If you want to hear high school students wail, tell them they’ll have to take 30 minutes every Friday to read something.
The Duluth News Tribune reports on the reception East High School principal Laurie Knapp got at a student assembly yesterday when she announced the district has added 30 minutes to the academic day.
The 30 minutes a day would give students time to do school work, get help where it’s needed and develop a relationship with a teacher they’d stay with for that period for the remainder of their high school career, in an advisory class, she told them.
“Your job here is to learn and our job is to teach you,” Knapp said.
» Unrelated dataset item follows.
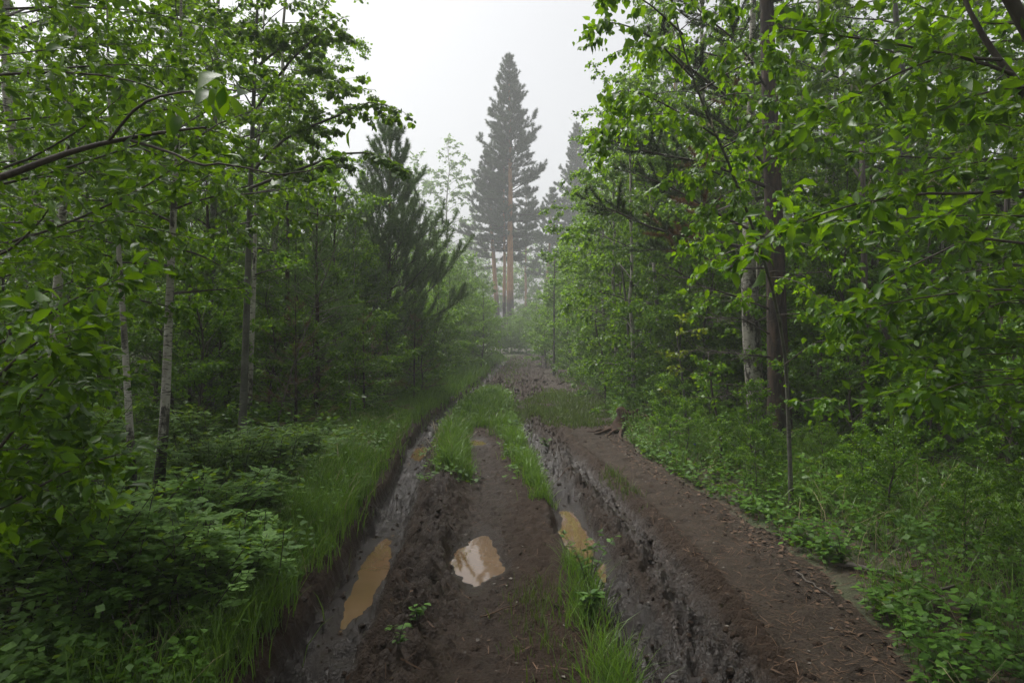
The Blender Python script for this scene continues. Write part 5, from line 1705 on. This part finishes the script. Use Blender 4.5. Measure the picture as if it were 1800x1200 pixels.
for k, (px, py, dx, dy, lab) in enumerate(((980, 845, .30, .1, 'thin twig lying over the ridge by the right rut'), (1060, 905, .25, .12, 'reddish twig pressed into the tread marks'),
                                           (845, 1085, .22, .14, 'thin root showing in the mid-track mud'), (1125, 760, .2, .2, 'twig at the foot of the rotten stump'), (955, 705, .35, -.35, 'pale stick lying in the far grass'))):
    b = on_ground(px, py, .012)
    e = np.array([b[0] + dx, b[1] + dy, 0]); e[2] = gz(e[0], e[1]) + .015
    m_ = (b + e) / 2; m_[2] = max(gz(m_[0], m_[1]) + .012, (b[2] + e[2]) / 2)
    stick('twig_on_track', [b, m_, e], .005, .003, 'litter', lab, 'twig', 8, seed=20 + k)

# rotten stump with bared roots on the bank
sb = np.array([2.05, 12.0, 0]); sb[2] = gz(2.05, 12.0)
r = empty('tree_stump', sb); tag(r, 'rotten reddish stump with bared roots on the bank by the path', 'stump')
rt = np.random.default_rng(8)
mb = MB()
k, sd = 9, 22
th = np.arange(sd) / sd * 2 * np.pi
prof_r = np.interp(np.linspace(0, 1, k), [0, .25, .6, 1], [.36, .26, .22, .20])
jag = .06 * vnoise(th * 4, th * 0 + 3, 2) + .10 * vnoise(th * 1.3, th * 0 + 9, 3)
Vs = []
for i in range(k):
    rr = prof_r[i] * (1 + .22 * (vnoise(th * 3 + i * .15, th * 0 + i * .4, 5) - .5) * 2)
    zz = -.1 + i / (k - 1) * (.27 + jag * .8)
    Vs.append(np.column_stack([rr * np.cos(th), rr * np.sin(th), zz]))
V = np.concatenate(Vs + [np.array([[0, 0, .16]])])
Q = [(i * sd + j, i * sd + (j + 1) % sd, (i + 1) * sd + (j + 1) % sd, (i + 1) * sd + j) for i in range(k - 1) for j in range(sd)]
T = [((k - 1) * sd + j, (k - 1) * sd + (j + 1) % sd, k * sd) for j in range(sd)]
mb.add(V, T, Q, np.concatenate([np.repeat(rt.uniform(.2, .8, k * sd), 1), [.3]])).build('trunk_base', M['stump'], r)
for a in (-2.9, -2.5, -2.1, -1.7, -1.2, 2.9):
    L = rt.uniform(.5, .85)
    pts = []
    for s in np.linspace(0, 1, 6):
        x_, y_ = sb[0] + math.cos(a + .25 * s) * (.2 + L * s), sb[1] + math.sin(a + .25 * s) * (.2 + L * s)
        pts.append([x_ - sb[0], y_ - sb[1], gz(x_, y_) - sb[2] + .05 * (1 - s) + .01])
    q = MB(); tube(q, resample(pts, 10), np.linspace(.045, .012, 10), 6, .6); q.build('root', M['stump'], r)

# leafy seedling in the track and little rosettes
def seedling(name, px, py, H, nst, seed, label, mat='herb_leaf', size=.045, cat='seedling'):
    rng = np.random.default_rng(seed)
    b = on_ground(px, py)
    r = empty(name, b); tag(r, label, cat)
    for k in range(nst):
        az = rng.uniform(0, 6.3); h = H * rng.uniform(.55, 1.1)
        q = resample([[0, 0, -.02], [math.cos(az) * h * .15, math.sin(az) * h * .15, h * .5], [math.cos(az) * h * .45, math.sin(az) * h * .45, h]], 7)
        st = MB(); tube(st, q, np.linspace(.0035, .0015, 7), 5); so = st.build('stem', M['twig'], r)
        n_ = int(5 + h * 30)
        P, T, f = along(q, n_, rng, .25, 1)
        for j in range(n_):
            lm = LEAF_CACHE.setdefault(('seed', mat, j % 4), None) or MB().add(HERB0[0], HERB0[1], None, (j % 4) / 4 + .1).mesh('leaf', M[mat])
            LEAF_CACHE[('seed', mat, j % 4)] = lm
            lo = link('leaf', lm, so)
            a2 = rng.uniform(0, 6.3)
            lo.location = P[j]
            lo.rotation_euler = (rng.uniform(-.3, .5), rng.uniform(-.3, .3), a2)
            s_ = size * rng.uniform(.7, 1.25); lo.scale = (s_, s_, s_)
    return r


seedling('leafy_seedling', 1035, 1040, .38, 6, 41, 'leafy rose seedling growing on the ridge beside the right rut')
seedling('leafy_seedling', 1030, 1090, .22, 4, 42, 'broad-leaved weed below the seedling on the ridge', size=.08)
seedling('leafy_seedling', 735, 1095, .12, 4, 43, 'small green weed in the mud left of the mid puddle', size=.05)
seedling('leafy_seedling', 700, 1150, .14, 3, 44, 'sprig of weeds low on the ridge near the bottom edge', size=.04)
seedling('leafy_seedling', 905, 760, .22, 5, 45, 'broad-leaved weed in the ridge by the far rut', size=.09)
seedling('leafy_seedling', 1590, 1120, .16, 4, 46, 'fern-like weed on bare soil at the bottom right', size=.06)
seedling('leafy_seedling', 1700, 1100, .20, 5, 47, 'leafy weed in the bottom right corner of the verge', size=.07)
seedling('leafy_seedling', 1430, 905, .30, 5, 48, 'pale broad-leaved weed at the edge of the footpath', size=.09)
seedling('leafy_seedling', 960, 790, .16, 4, 49, 'weed on the ridge where the footpath begins', size=.07)
seedling('leafy_seedling', 1480, 1000, .30, 5, 50, 'leafy weed above the short dark stick', size=.07)

for k, (px, py, h, col, lab) in enumerate(((1190, 800, .45, 'pink', 'pink clover head nearest the broken birch pole'), (1316, 770, .55, 'pink', 'pink flower in front of the stout birch'),
                                           (1178, 820, .16, 'blue', 'blue violet low in the right verge'), (1222, 812, .22, 'blue', 'small blue flower right of the violet'),
                                           (1463, 985, .10, 'blue', 'single violet at the footpath edge'), (1213, 795, .45, 'white_petal', 'white flower umbel beside the pink clover'))):
    b = on_ground(px, py)
    r = empty('wild_flower', b); tag(r, lab, 'flower')
    q = MB(); tube(q, resample([[0, 0, -.01], [.01, 0, h * .5], [.0, .01, h]], 5), [.002] * 5, 4); q.build('stem', M['herb_leaf'], r)
    q = MB(); rng = np.random.default_rng(900 + k)
    dirs = norm(rng.normal(size=(26, 3)) + [0, 0, .6])
    add_leaves(q, np.repeat([[0, .01, h]], 26, 0), dirs, rng.normal(size=(26, 3)), .022, HERB1, rng.uniform(0, 1, 26)); q.build('bloom', M[col], r)

# ------------------------------------------------------------------ mist
mb = MB()
x0, x1, y0_, y1, z0, z1 = -85, 85, -14, 115, -2.5, 31.5
V = [(x, y, z) for z in (z0, z1) for y in (y0_, y1) for x in (x0, x1)]
mb.add(V, None, [(0, 2, 3, 1), (4, 5, 7, 6), (0, 1, 5, 4), (2, 6, 7, 3), (0, 4, 6, 2), (1, 3, 7, 5)])
hm = bpy.data.materials.new('mist')
hm.use_nodes = True
t = hm.node_tree
t.nodes.remove(t.nodes["Principled BSDF"])
pv = t.nodes.new("ShaderNodeVolumePrincipled")
pv.inputs["Color"].default_value = (0.93, 0.95, 0.97, 1)
pv.inputs["Density"].default_value = FOG
pv.inputs["Anisotropy"].default_value = 0.15
for nme in ("Density Attribute", "Color Attribute", "Temperature Attribute"):
    if nme in pv.inputs:
        pv.inputs[nme].default_value = ""
t.links.new(pv.outputs[0], t.nodes["Material Output"].inputs["Volume"])
o = mb.build('haze', hm, smooth=False)
tag(o, 'thin white morning mist filling the forest', 'mist', None, 'stuff')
Students at East and Denfeld experienced last-minute schedule shuffles following a vote by the Duluth Federation of Teachers late last week to approve the contract change that allows what’s being called the “WIN” period. It stands for “what I need,” and is a pilot program broadly intended to improve student performance and help students do well in school.
Only about half the juniors at East are proficient in math. At cross-town Denfield, that number drops to just 27 percent.
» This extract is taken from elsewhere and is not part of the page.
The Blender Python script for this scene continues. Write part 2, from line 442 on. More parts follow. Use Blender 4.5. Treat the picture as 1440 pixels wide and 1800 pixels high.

The answer seems obvious now: Spend more time learning.
The schedule at East, for example, has been set up to give 30 minutes of newly state-mandated college and career preparation on Mondays in a student’s regular advisory period, with Tuesday through Thursday offering 30 minutes a day for students to head to a teacher who can help them with something specific, like chemistry or algebra II. It might be for two days or two weeks, Knapp said, because it’s meant to work as a time for the student to catch up.
The paper says the principal encountered “a tough crowd” when she explained the new academic emphasis.